イエス様は、貧しい人たちに「あなたがたは幸いである」と宣言し、その理由として「神の国はあなたがたのものである」と言われました。神の国とは、神が王として支配されることです。私たち人生が神に支配されること、それが神の国です。その神の国が与えられることが、貧しい人、今飢えている人、今泣いている人の幸いであると言っています。では、どうやって、神の国は貧しい人や、今飢えている人、今泣いている人のものになるのでしょうか。それは、神の独り子、イエス・キリストによってです。

2022年9月11日「十二人を選ぶ」

○金 南錫牧師   ルカによる福音書6章12-19節

「イエスは祈るために山に行き、神に祈って夜を明かされた」(12節)。イエス様はその夜、一体、何を祈られたのでしょうか。それは、翌日になって、イエス様がお選びになった十二人の顔ぶれを見ると分かって来ます。シモンとアンデレはガリラヤの漁師でした。同じ漁師のヤコブとヨハネは「雷の子ら」と呼ばれるほど、すぐ怒りっぽくなる人たちでした。また、ユダヤ人同胞からはローマの手先として嫌われていた徴税人マタイがいるかと思えば、ローマと妥協している人間なら短刀で暗殺することを計っていた熱心党のシモンもいました。特にこの中には、後に裏切り者となるイスカリオテのユダもいれば、自分の命が惜しくて、イエスのことを知らないと三度も否定するシモン・ペトロもいます。

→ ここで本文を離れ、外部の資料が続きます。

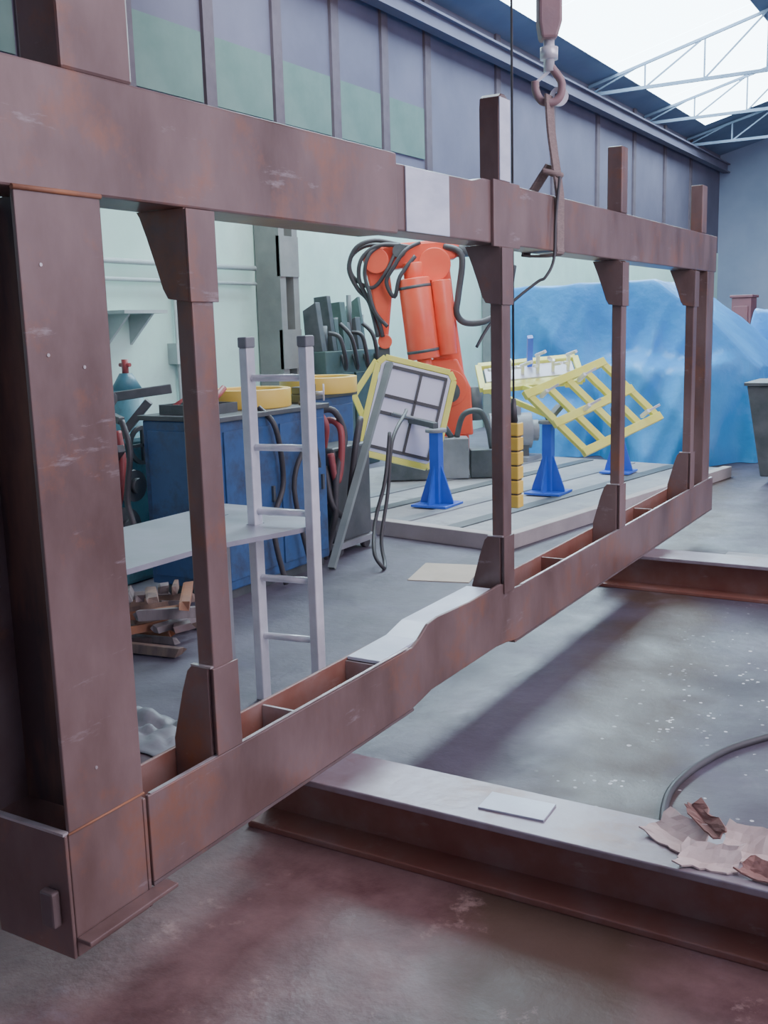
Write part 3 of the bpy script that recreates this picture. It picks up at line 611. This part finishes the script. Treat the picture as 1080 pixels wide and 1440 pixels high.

 つまり、イエス様が十二弟子たちを選ばれたのは、有能で、立派だから選ばれたのではありません。もし、私たちがユダであったとすればどうでしょうか。ペトロであるなら、疑い深いトマスであるならどうでしょうか。裏切りの時点で終わりであり、救いも赦しもなくなってしまいます。私たちはそれぞれに弱さを持っています。しかし、イエス様はそのような私たちを、祈りによって、あなたの弟子として受け入れてくださるのです。

2022年9月4日「安息日の主」

○金 南錫牧師   ルカによる福音書6章1-11節

本日の聖書箇所には、二つの安息日の出来事が記されています。「ある安息日に、イエスが麦畑を通って行かれると、弟子たちは麦の穂を摘み、手でもんで食べた。」(1節)それに対してファリサイ派の人々が、「なぜ、安息日にしてはならないことを、あなたたちはするのか」と非難しました。また、ほかの安息日に、イエス様は会堂に入って教えておられました(6節)。そこに右手の萎えた人がいました。律法学者たちやファリサイ派の人々は、主イエスを訴える口実を見つけようとして、「イエスが安息日に病気をいやされるかどうか」と注目していたのです。イエスは彼らの考えを見抜いた上で手の萎えた人に「立って、真ん中に出なさい」そして「手を伸ばしなさい」と言われました。この人はイエス様の言葉を信じて、動かない手を伸ばしました。すると、手は元どおりになったのです。

安息日が定められている理由は、神の創造の御業、神の救いの御業を覚えて神様に感謝することが目的です。そのために、安息日にはすべての仕事を休むわけですが、問題はこの手段のほうが目的になっていたのです。